Sunday, 29 May 2016

When Perennial Plants Continue to Grow and Establish

The Potted Rhododendron
My wife, Carole spends lots of time in the greenhouse and is beginning to establish a variety of plants around our front, side and back garden.  She put a plant pot by our side door with a Rhododendron in it. A beautiful flowering shrub.

During the winter, I forgot all about this shrub. It just looked like a green little bush in a pot. Okay, it looked neat but it never really flicked any switches during those autumn and winter months. I forgot how lovely it was. Even the beginning of spring did not seem too interesting, where this potted shrub was concerned.
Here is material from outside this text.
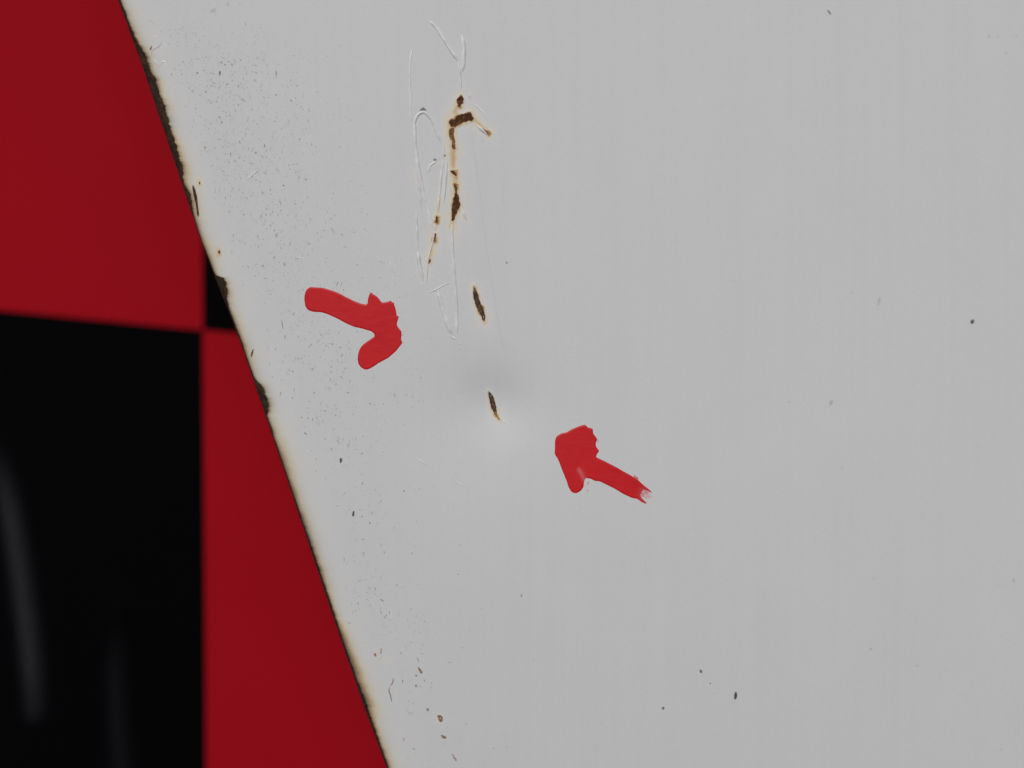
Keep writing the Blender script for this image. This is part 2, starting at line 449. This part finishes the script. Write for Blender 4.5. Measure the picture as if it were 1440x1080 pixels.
# ------------------------------------------------------------------ patches that lie on or in the paint
def blob(name, P, step, prof, mat, extra=None, lift=.22, smooth_n=1, label=None):
    P = chaikin(P, True, smooth_n) if smooth_n else np.asarray(P, float)
    x0, y0 = P.min(0)-step; x1, y1 = P.max(0)+step
    X, Y = np.meshgrid(np.arange(x0, x1+step, step), np.arange(y0, y1+step, step))
    ins = inside(X, Y, P); d, bx, by, _ = seg_dist(X, Y, P, True)
    cell = ins[:-1, :-1] | ins[1:, :-1] | ins[:-1, 1:] | ins[1:, 1:]
    snap = (~ins)
    X = np.where(snap, bx, X); Y = np.where(snap, by, Y); d = np.where(snap, 0, d)
    f = grid_faces(*X.shape)[cell.ravel()]
    used = np.unique(f); mp = -np.ones(X.size, int); mp[used] = np.arange(len(used))
    X, Y, d = X.ravel()[used], Y.ravel()[used], d.ravel()[used]
    Zz = H(X, Y) + lift + prof(X, Y, d)
    at = {"rim": np.exp(-(d/1.2)**2)}
    if extra: at.update(extra(X, Y, d))
    o = build(name, to_world(X, Y, Zz), mp[f][:, ::-1], mat, panel, attrs=at)
    if label: o["label"] = label
    return o

ARROW_A = Z3([(235,148),(205,165),(185,190),(173,230),(170,280),(180,340),(205,375),(260,397),(340,400),(400,420),(480,455),(560,498),(650,540),(740,560),(810,580),(840,600),(848,622),(810,650),(750,690),(712,730),(690,780),(682,840),(690,890),(715,925),(750,945),(785,948),(830,925),(900,880),(980,840),(1050,780),(1100,720),(1125,688),(1108,655),(1115,610),(1112,575),(1085,545),(1068,515),(1078,470),(1092,433),(1068,427),(1065,390),(1055,355),(1040,315),(1052,286),(1035,300),(1020,298),(1008,276),(995,290),(960,295),(925,300),(900,270),(880,245),(852,226),(835,218),(820,195),(800,222),(785,260),(780,320),(720,310),(650,280),(560,235),(480,195),(400,168),(340,155),(280,153)])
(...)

I was never too interested in gardens. I would mow the lawn and so on, but lacked the interest and patience to do the plant thing. However, since Carole came along and began to talk of flora like perennial plants, that self-seed each year, and growing an established garden over a period of time, I've been sucked into it a little more. Especially after the mad wildflower display we had last year with blue Cornflowers and much other wild flora mixed with a gorgeous array of colours. 

As quickly as the splendour came it went with equal speed when the late autumn came. The ground looked bare and it was hard to imagine there ever being the colourful display. Carole kept saying, "It will all return next year and will be even grander than before. We bought seeds of more wildflowers and scattered them ready for this year's summer.
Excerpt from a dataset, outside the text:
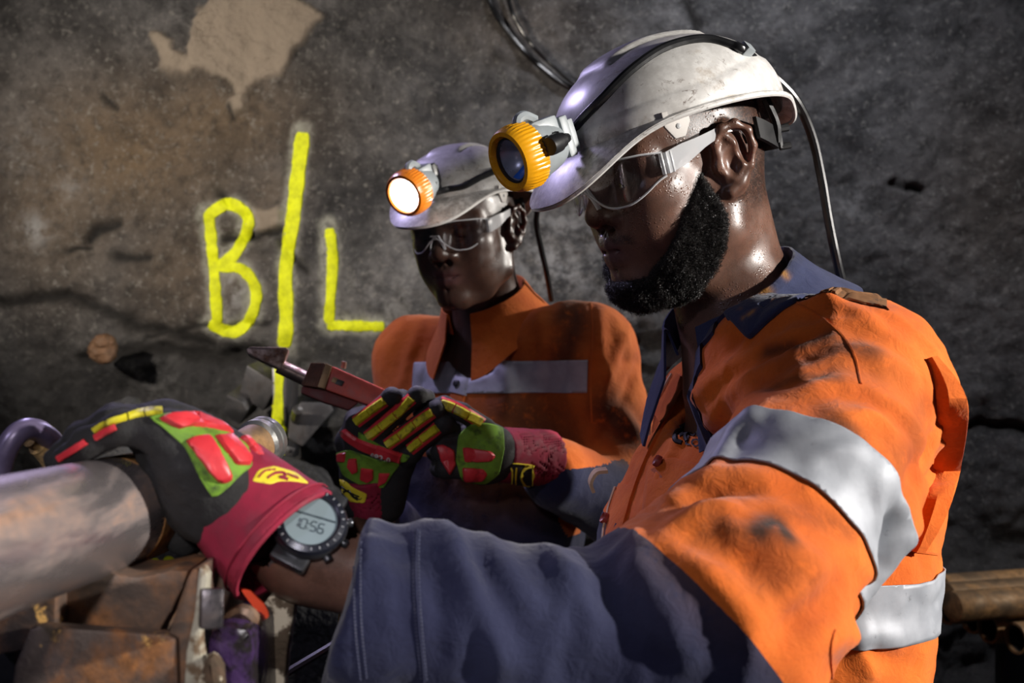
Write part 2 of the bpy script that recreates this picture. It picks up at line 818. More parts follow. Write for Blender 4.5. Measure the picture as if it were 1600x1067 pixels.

Suddenly it is all happening again as the plants shoot up and flower. Within days the potted Rhododendron has bloomed. My much coveted Red Hot Pokers are back. I dug two of them up from the dyke by the field opposite our bungalow. Now there are eight of them. All manner of other flora is blooming and the wild blue Cornflowers are just sprouting though not flowered as of yet. They will do soon.

Tiny Forget Me Not spreading here there and everywhere.
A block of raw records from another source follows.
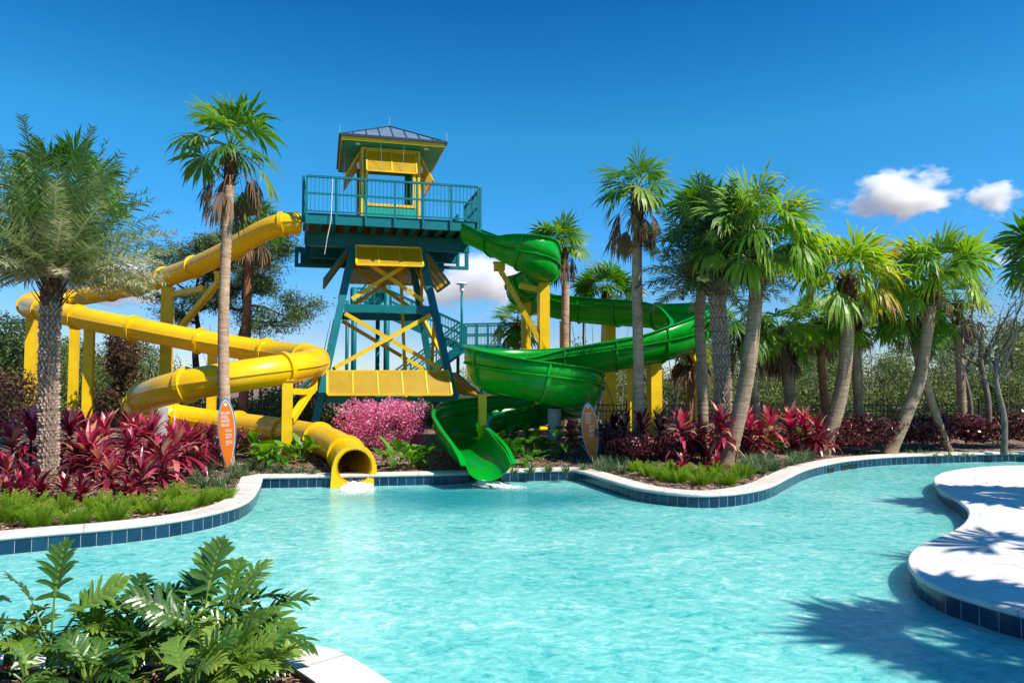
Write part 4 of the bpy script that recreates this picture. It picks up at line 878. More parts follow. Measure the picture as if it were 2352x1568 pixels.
def fan_palm(name, label, pts, r0, r1, nleaf, lp, Rr, mat='fan', bark_='bark_grey', el=(-.5, 1.35), tint=(.25, .7), dead=0, deadlen=(.5, .5), boots=.3, group=None, droop=.1, dead_el=(-1.35, -.75), bootr=1.5, nseg=22, crown_off=.05, bright=0):
    base = Vector(pts[0]); o = thing(name, label, 'palm tree', tuple(base), group); m, C = trunk_mesh(pts, r0, r1); m.build('trunk', bark_, o)
    top = Vector(C[-1]); tdir = (top - Vector(C[max(0, len(C) - 10)])).normalized()
    if boots:
        b = MB(); nb = int(26 * boots / .3)
        b.tube([top - tdir * boots, top - tdir * boots * .5, top + tdir * .06], [r1 * 1.05, r1 * bootr, r1 * .9], 9)
        for i in range(nb):
            a = i * 2.4; h = boots * (1 - i / nb); q = top - tdir * h; dd = Vector((math.cos(a), math.sin(a), .75)).normalized()
            b.ribbon(q + Vector((math.cos(a), math.sin(a), 0)) * r1 * .7, dd, r1 * 1.7, r1 * .75, perp(dd), -.05, 2, [1, .8, .5], tint=rnd(0, 1))
        b.build('leaf_bases', 'boots', o)
    cr = MB(); ctr = top + tdir * crown_off
    for dv, t in sph_dirs(nleaf, el[0], el[1]):
        k = 1 - .25 * t; dv = (dv + Vector((rnd(-.28, .28), rnd(-.28, .28), rnd(-.2, .2)))).normalized(); k *= rnd(.75, 1.15); tn = tint[0] + (tint[1] - tint[0]) * (random.random() ** 1.3)
        if t < .2: tn = min(1, tn + .15)
        fan_leaf(cr, ctr + dv * r1 * .5, dv, lp * k * rnd(.85, 1.15), Rr * rnd(.85, 1.12) * (1 - .1 * t), nseg, rnd(1.55, 2.15), droop * rnd(.7, 1.5) * (1.25 - .7 * t), .05 + .06 * (1 - t), tn, rnd(-1.0, 1.0), .035)
    cr.build('crown', mat, o)
    if dead:
        dm = MB()
        for i in range(dead):
            a = i * 2.4 + rnd(-.3, .3); e_ = rnd(*dead_el); dd = Vector((math.cos(a) * math.cos(e_), math.sin(a) * math.cos(e_), math.sin(e_)))
            st = Vector((dd.x, dd.y, .15)).normalized()
            fan_leaf(dm, top + Vector((dd.x, dd.y, 0)) * r1 - tdir * rnd(0, boots * .6), (st * .5 + dd * .8), deadlen[0] * rnd(.8, 1.15), deadlen[1] * rnd(.8, 1.15), 14, rnd(.5, 1.0), .22, .22, rnd(.1, .8), rnd(-1, 1), .022, .2)
        dm.build('dead_fronds', 'dead', o)
    return o
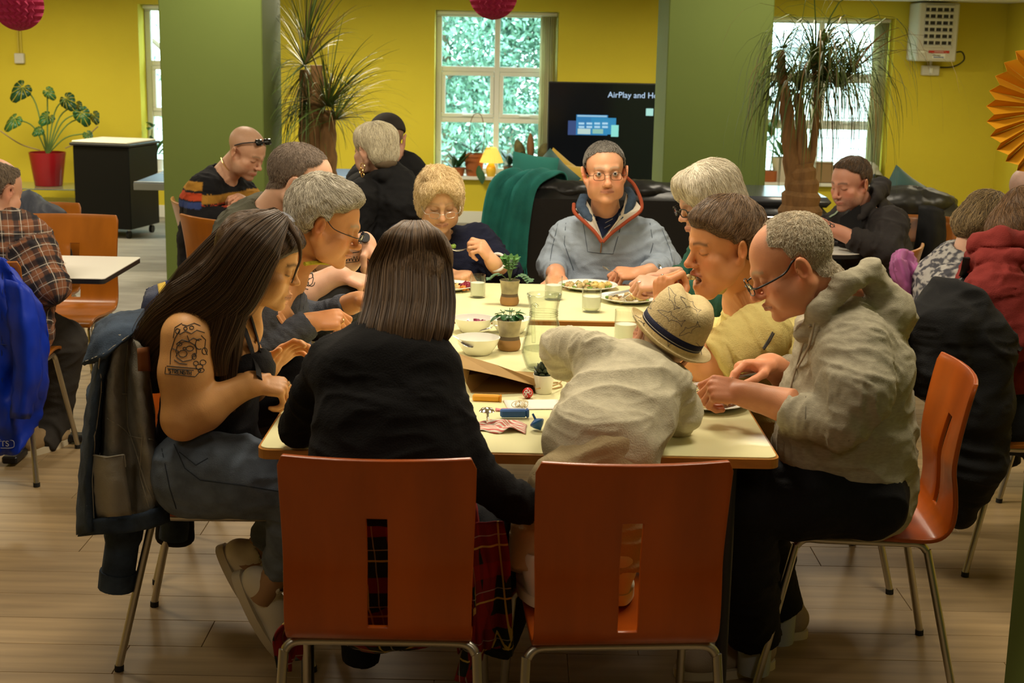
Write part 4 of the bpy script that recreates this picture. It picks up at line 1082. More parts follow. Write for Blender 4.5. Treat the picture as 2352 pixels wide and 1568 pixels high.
p=sill_item('bread_bin',1890,'brown box on the sill left of the hooded man','box');MB().rbox((0,0,.09),(.16,.14,.18),.01).build('box_body',mat('cardboard',(.30,.19,.09),.8),p,smooth=False);MB().rbox((0,0,.183),(.168,.148,.012),.003).build('box_lid',mat('cardboard',(.30,.19,.09),.8),p,smooth=False)
p=sill_item('fabric_bag',1992,'pale bag with black trim on the sill at the window corner','bag')
S=SDF((-.2,-.15,-.02),(.2,.15,.3),.012);S.ell((0,0,.09),(.11,.08,.11),k=.02);S.ell((.05,-.02,.05),(.09,.08,.06),k=.02);v,F=S.mesh(2);mesh('bag_body',folds(v,normals(v,F),.012,18,2),F,mat('pale_cloth',(.55,.55,.52),.9),p)
S=SDF((-.2,-.2,-.03),(.2,.1,.14),.012);S.ell((.05,-.08,.04),(.10,.05,.055),k=.02);v,F=S.mesh(2);mesh('black_trim',folds(v,normals(v,F),.010,18,5),F,M_LEATHER,p)
M_HEAT=mat('heater_grey',(.62,.60,.54),.45)
h0,h1=W(2112,40,12.8),W(2196,146,12.8)
he=empty('fan_heater',((h0[0]+h1[0])/2,12.98,0),0,'grey fan heater with louvres high on the yellow wall','heater')
hw=h1[0]-h0[0];hzt,hzb=W(2150,6,12.8)[2],W(2150,141,12.8)[2];hh_=hzt-hzb
MB().rbox((0,0,hzb+hh_/2),(hw,.34,hh_),.012).build('casing',M_HEAT,he,smooth=False)
gz0,gz1=W(2150,106,12.8)[2],W(2150,14,12.8)[2]
MB().box((.0,-.171,(gz0+gz1)/2),(hw*.68,.006,gz1-gz0)).build('grille_recess',M_BLACK,he,smooth=False)
for k in range(7):
 z_=gz0+(gz1-gz0)*(k+.0)/6;MB().rbox((0,-.178,z_),(hw*.70,.024,.022),.003,R=rot('X',25)).build('louvre',M_HEAT,he,smooth=False)
for k in range(4):MB().box((-hw*.24+k*hw*.16,-.175,(gz0+gz1)/2),(.012,.010,gz1-gz0)).build('grille_bar',M_HEAT,he,smooth=False)
lz=W(2150,119,12.8)[2];MB().box((.02,-.172,lz),(hw*.52,.003,.022)).build('red_label',mat('label_red',(.55,.03,.02),.5),he,smooth=False);text('WARNING',.017,(.02,-.1745,lz),he,mat('label_white',(.85,.85,.82),.5))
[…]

Petunia are blooming in the hanging basket

Bacopa is spreading lightly

Campanula spreading amid the stones and rocks
Succulents that we put amid the stony triangle are back again

They are small but robust little plants

Achillea is a fine little flower that makes its presence known

Snow on the Mountain spreads around the borders

Osteospermum reminds me of a back ache.

Love in a mist and Marigold

The Red Hot Pokers are back

A stray seed sees Lobelia taking root and spreading in the nooks and crannies

Aguilera plants are growing all over the garden

Antirrhinum plants

Geum plants

The Lupins are growing in various colours

Lugwort sounds a harsh name for so fine a flower

Foxgloves amid the Ceanothus

This is only the start as many other varieties will make their mark when the summer really kicks in. It's all hands to the soil and bottoms to the garden chairs as we look out at our gardens on sunny afternoons and evenings.